[Aim]:
Copy nothing but the text: repeat each entry exactly and drop the images.

[Supplied material]:
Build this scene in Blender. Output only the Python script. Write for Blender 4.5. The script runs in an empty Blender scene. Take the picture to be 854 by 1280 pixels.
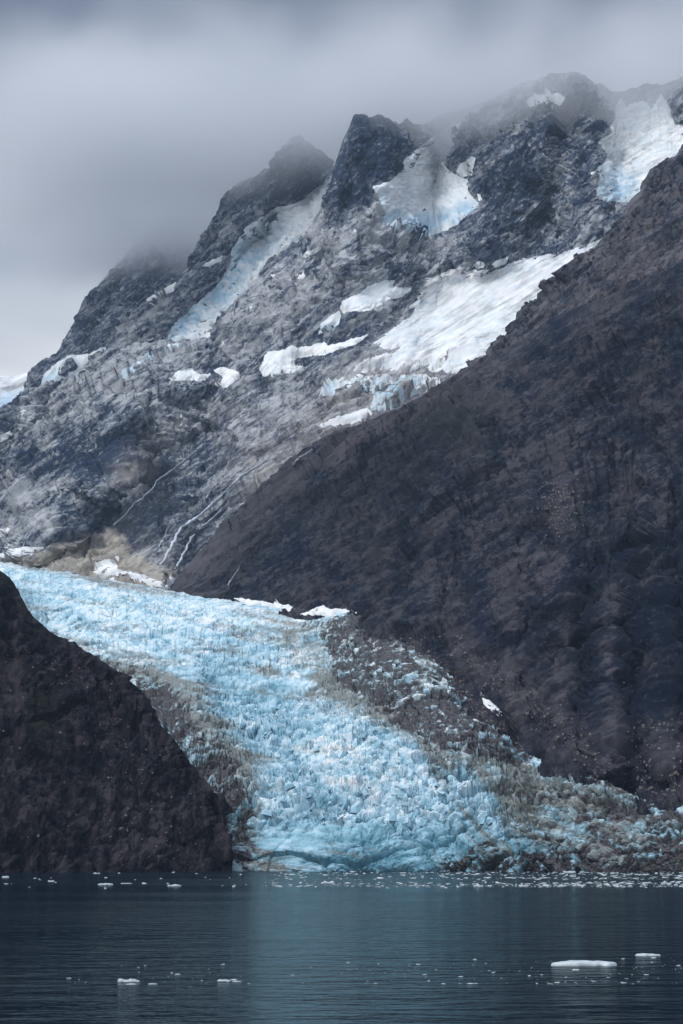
import bpy, bmesh, math, random, time
import numpy as np
from mathutils import Vector, Matrix, Euler
T0 = time.time()
rad = math.radians
sc = bpy.context.scene
COL = sc.collection

# ------------------------------------------------------------------ camera
FPX = 2489.0                       # focal length in photo pixels (70 mm on a 36 mm tall frame)
HORIZ = 1070.0                     # row of the sea horizon
PITCH = math.atan((HORIZ - 640.0) / FPX)
CAMH = 15.0
cam_d = bpy.data.cameras.new('camera'); cam = bpy.data.objects.new('camera', cam_d); COL.objects.link(cam)
cam_d.sensor_fit = 'VERTICAL'; cam_d.sensor_height = 36.0; cam_d.sensor_width = 24.0
cam_d.lens = 36.0 * FPX / 1280.0
cam.location = (0, 0, CAMH); cam.rotation_euler = (math.pi / 2 + PITCH, 0, 0)
cam_d.clip_start = 1.0; cam_d.clip_end = 60000.0
sc.camera = cam

# ------------------------------------------------------------------ world, sun, exposure
SUN_EL, SUN_AZ = 52.0, 236.0       # azimuth clockwise from +Y (the view): high, behind the camera and to the left
w = bpy.data.worlds.new("World"); sc.world = w; w.use_nodes = True
nt = w.node_tree; nt.nodes.clear()
def N(nt, t, **k):
    n = nt.nodes.new(t)
    for a, b in k.items():
        setattr(n, a, b)
    return n
def ramp(nt, stops, interp='LINEAR'):
    r = N(nt, 'ShaderNodeValToRGB'); r.color_ramp.interpolation = interp
    el = r.color_ramp.elements
    while len(el) < len(stops): el.new(0.5)
    for e, (p, c) in zip(el, stops):
        e.position = p; e.color = (c[0], c[1], c[2], 1) if hasattr(c, '__len__') else (c, c, c, 1)
    return r
out = N(nt, 'ShaderNodeOutputWorld'); bg = N(nt, 'ShaderNodeBackground'); bg.inputs[1].default_value = 0.1
sky = N(nt, 'ShaderNodeTexSky'); sky.sky_type = 'NISHITA'; sky.sun_disc = False
sky.sun_elevation = rad(SUN_EL); sky.sun_rotation = rad(SUN_AZ)
tc = N(nt, 'ShaderNodeTexCoord'); sep = N(nt, 'ShaderNodeSeparateXYZ')
nt.links.new(tc.outputs['Generated'], sep.inputs[0])
mp = N(nt, 'ShaderNodeMapping'); mp.inputs['Scale'].default_value = (2.2, 2.2, 5.5)
nt.links.new(tc.outputs['Generated'], mp.inputs[0])
n1 = N(nt, 'ShaderNodeTexNoise'); n1.inputs['Scale'].default_value = 1.6; n1.inputs['Detail'].default_value = 4; n1.inputs['Roughness'].default_value = 0.42
n1.inputs['Distortion'].default_value = 0.25
nt.links.new(mp.outputs[0], n1.inputs['Vector'])
def math_n(nt, op, a, b=None, c=None):
    m = N(nt, 'ShaderNodeMath', operation=op)
    for i, v in enumerate((a, b, c)):
        if v is None: continue
        if isinstance(v, (int, float)): m.inputs[i].default_value = v
        else: nt.links.new(v, m.inputs[i])
    return m.outputs[0]
zz = math_n(nt, 'ADD', sep.outputs[2], math_n(nt, 'MULTIPLY', math_n(nt, 'SUBTRACT', n1.outputs[0], 0.5), 0.20))
rp = ramp(nt, [(0.0, (.80, .79, .78)), (.236, (1.0, .95, .92)), (.285, (.50, .52, .55)), (.345, (.235, .265, .33)),
               (.41, (.10, .12, .17)), (.55, (.34, .375, .44)), (1.0, (.80, .90, 1.06))])
nt.links.new(zz, rp.inputs[0])
mul = N(nt, 'ShaderNodeMix', data_type='RGBA', blend_type='MULTIPLY'); mul.inputs['Factor'].default_value = 1
nt.links.new(rp.outputs[0], mul.inputs[6]); mul.inputs[7].default_value = (9.5, 9.5, 9.5, 1)
mx = N(nt, 'ShaderNodeMix', data_type='RGBA'); mx.inputs['Factor'].default_value = 0.9
nt.links.new(sky.outputs[0], mx.inputs[6]); nt.links.new(mul.outputs[2], mx.inputs[7])
nt.links.new(mx.outputs[2], bg.inputs[0]); nt.links.new(bg.outputs[0], out.inputs[0])

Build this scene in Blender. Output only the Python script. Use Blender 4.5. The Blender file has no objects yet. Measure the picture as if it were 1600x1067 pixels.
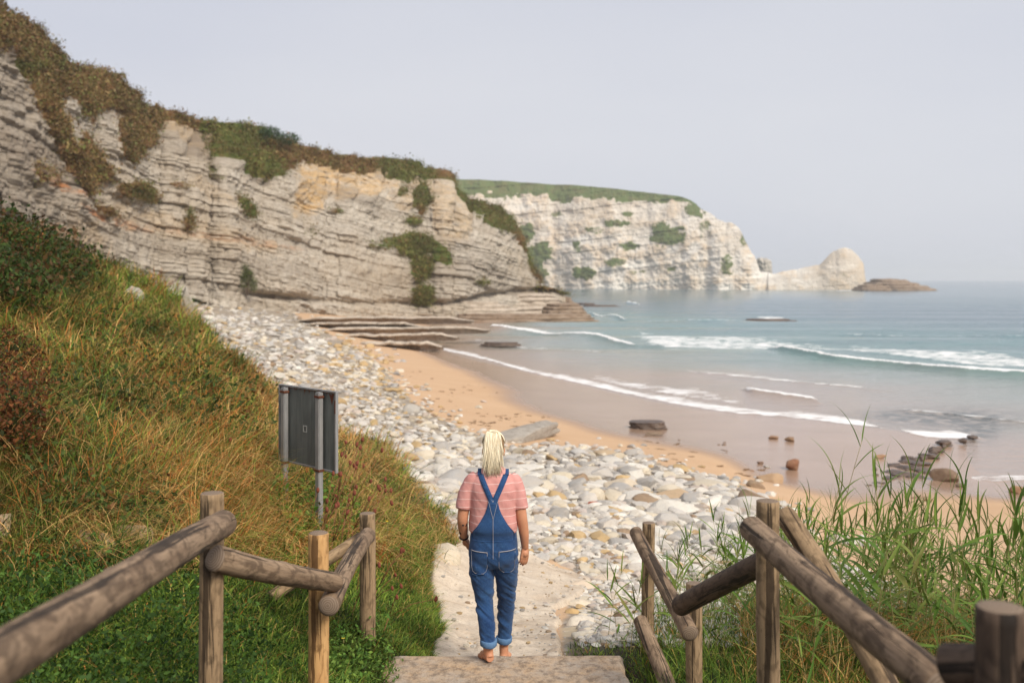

[Task result]:
Build this scene in Blender. Output only the Python script. Write for Blender 4.5. The script runs in an empty Blender scene. Take the picture to be 854 by 1280 pixels.
import bpy, bmesh, math, random, time
import numpy as np
from mathutils import Vector, Matrix, Euler
T0 = time.time()
rad = math.radians
sc = bpy.context.scene
COL = sc.collection

# ------------------------------------------------------------------ camera
FPX = 2489.0                       # focal length in photo pixels (70 mm on a 36 mm tall frame)
HORIZ = 1070.0                     # row of the sea horizon
PITCH = math.atan((HORIZ - 640.0) / FPX)
CAMH = 15.0
cam_d = bpy.data.cameras.new('camera'); cam = bpy.data.objects.new('camera', cam_d); COL.objects.link(cam)
cam_d.sensor_fit = 'VERTICAL'; cam_d.sensor_height = 36.0; cam_d.sensor_width = 24.0
cam_d.lens = 36.0 * FPX / 1280.0
cam.location = (0, 0, CAMH); cam.rotation_euler = (math.pi / 2 + PITCH, 0, 0)
cam_d.clip_start = 1.0; cam_d.clip_end = 60000.0
sc.camera = cam

# ------------------------------------------------------------------ world, sun, exposure
SUN_EL, SUN_AZ = 52.0, 236.0       # azimuth clockwise from +Y (the view): high, behind the camera and to the left
w = bpy.data.worlds.new("World"); sc.world = w; w.use_nodes = True
nt = w.node_tree; nt.nodes.clear()
def N(nt, t, **k):
    n = nt.nodes.new(t)
    for a, b in k.items():
        setattr(n, a, b)
    return n
def ramp(nt, stops, interp='LINEAR'):
    r = N(nt, 'ShaderNodeValToRGB'); r.color_ramp.interpolation = interp
    el = r.color_ramp.elements
    while len(el) < len(stops): el.new(0.5)
    for e, (p, c) in zip(el, stops):
        e.position = p; e.color = (c[0], c[1], c[2], 1) if hasattr(c, '__len__') else (c, c, c, 1)
    return r
out = N(nt, 'ShaderNodeOutputWorld'); bg = N(nt, 'ShaderNodeBackground'); bg.inputs[1].default_value = 0.1
sky = N(nt, 'ShaderNodeTexSky'); sky.sky_type = 'NISHITA'; sky.sun_disc = False
sky.sun_elevation = rad(SUN_EL); sky.sun_rotation = rad(SUN_AZ)
tc = N(nt, 'ShaderNodeTexCoord'); sep = N(nt, 'ShaderNodeSeparateXYZ')
nt.links.new(tc.outputs['Generated'], sep.inputs[0])
mp = N(nt, 'ShaderNodeMapping'); mp.inputs['Scale'].default_value = (2.2, 2.2, 5.5)
nt.links.new(tc.outputs['Generated'], mp.inputs[0])
n1 = N(nt, 'ShaderNodeTexNoise'); n1.inputs['Scale'].default_value = 1.6; n1.inputs['Detail'].default_value = 4; n1.inputs['Roughness'].default_value = 0.42
n1.inputs['Distortion'].default_value = 0.25
nt.links.new(mp.outputs[0], n1.inputs['Vector'])
def math_n(nt, op, a, b=None, c=None):
    m = N(nt, 'ShaderNodeMath', operation=op)
    for i, v in enumerate((a, b, c)):
        if v is None: continue
        if isinstance(v, (int, float)): m.inputs[i].default_value = v
        else: nt.links.new(v, m.inputs[i])
    return m.outputs[0]
zz = math_n(nt, 'ADD', sep.outputs[2], math_n(nt, 'MULTIPLY', math_n(nt, 'SUBTRACT', n1.outputs[0], 0.5), 0.20))
rp = ramp(nt, [(0.0, (.80, .79, .78)), (.236, (1.0, .95, .92)), (.285, (.50, .52, .55)), (.345, (.235, .265, .33)),
               (.41, (.10, .12, .17)), (.55, (.34, .375, .44)), (1.0, (.80, .90, 1.06))])
nt.links.new(zz, rp.inputs[0])
mul = N(nt, 'ShaderNodeMix', data_type='RGBA', blend_type='MULTIPLY'); mul.inputs['Factor'].default_value = 1
nt.links.new(rp.outputs[0], mul.inputs[6]); mul.inputs[7].default_value = (9.5, 9.5, 9.5, 1)
mx = N(nt, 'ShaderNodeMix', data_type='RGBA'); mx.inputs['Factor'].default_value = 0.9
nt.links.new(sky.outputs[0], mx.inputs[6]); nt.links.new(mul.outputs[2], mx.inputs[7])
nt.links.new(mx.outputs[2], bg.inputs[0]); nt.links.new(bg.outputs[0], out.inputs[0])

Build this scene in Blender. Output only the Python script. Use Blender 4.5. The Blender file has no objects yet. Measure the picture as if it were 1600x1067 pixels.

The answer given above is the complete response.